Der Eingriff in das allgemeine Persönlichkeitsrecht des Klägers in Form des Rechts der informationellen Selbstbestimmung (Art. 2 Abs. 1 i.V.m. Art. 1 GG sowie Artt. 7, 8 der EU-Grundrechtecharta) sei auch verhältnismäßig. Das VG Köln hebt das hohe Gewicht des unionsrechtlich verankerten Transparenzinteresses hervor. Der Kläger sei hingegen „nur″ in der Sozialsphäre betroffen; nähere Angaben über sein Privatleben seien mit der Einsichtnahmemöglichkeit nicht verbunden.

Fazit: Diskretion kaum erreichbar

Das VG Köln bestätigt mit seinem Urteil die hohen Anforderungen, die an die Möglichkeit der Beschränkung der Einsichtnahmemöglichkeiten in das Transparenzregister gestellt werden. Die Erfolgsaussichten eines solchen Antrags hängen vom Einzelfall ab, jedoch wird dem Transparenzinteresse der Öffentlichkeit im Rahmen der vorzunehmenden Abwägung ein sehr hoher Stellenwert eingeräumt. Eine weitgehende Diskretion hinsichtlich des UBO, der sich transparenzpflichtiger Stiftungs- oder Gesellschaftsstrukturen bedient, bleibt daher äußerst schwer zu erreichen.

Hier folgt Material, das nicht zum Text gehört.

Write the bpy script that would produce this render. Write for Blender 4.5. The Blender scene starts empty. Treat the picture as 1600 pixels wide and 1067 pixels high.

Die einzige Handhabe für Betroffene liegt darin, das Bekanntwerden von Informationen auf anderen Wege als über das Transparenzregister schon vorbeugend zu verhindern. Werden entsprechende Informationen über Medienberichterstattung bekannt, ist also frühzeitig ein medienrechtliches Vorgehen zu erwägen. Am Beispiel des durch das VG Köln entschiedenen Falls, in dem der Betroffene sehr viel Wert darauf legte, in der Öffentlichkeit kaum in Erscheinung zu treten, ist aber zu erkennen, dass auch das nicht immer zur Einschränkung der Öffentlichkeit des Transparenzregisters führen wird.

Zu beachten ist auch, dass bei Familienunternehmern jedenfalls der Wohnort und das Geburtsdatum regelmäßig schon über das Handelsregister der Öffentlichkeit bekannt sind. Denn es besteht in der Regel keine Möglichkeit, die Eintragung, Speicherung und Offenlegung von Geburtsdatum und Wohnort des Geschäftsführers einer GmbH bzw. Kommanditisten einer GmbH & Co. KG im Handelsregister zu verhindern (siehe dazu BGH, Beschluss vom 23. Januar 2024 – II ZB 7/23, jedoch ohne Äußerung zu Härtefällen).

* Gemeint sind Personen jeder Geschlechtsidentität. Um der leichteren Lesbarkeit willen wird im Beitrag die grammatikalisch männliche Form verwendet.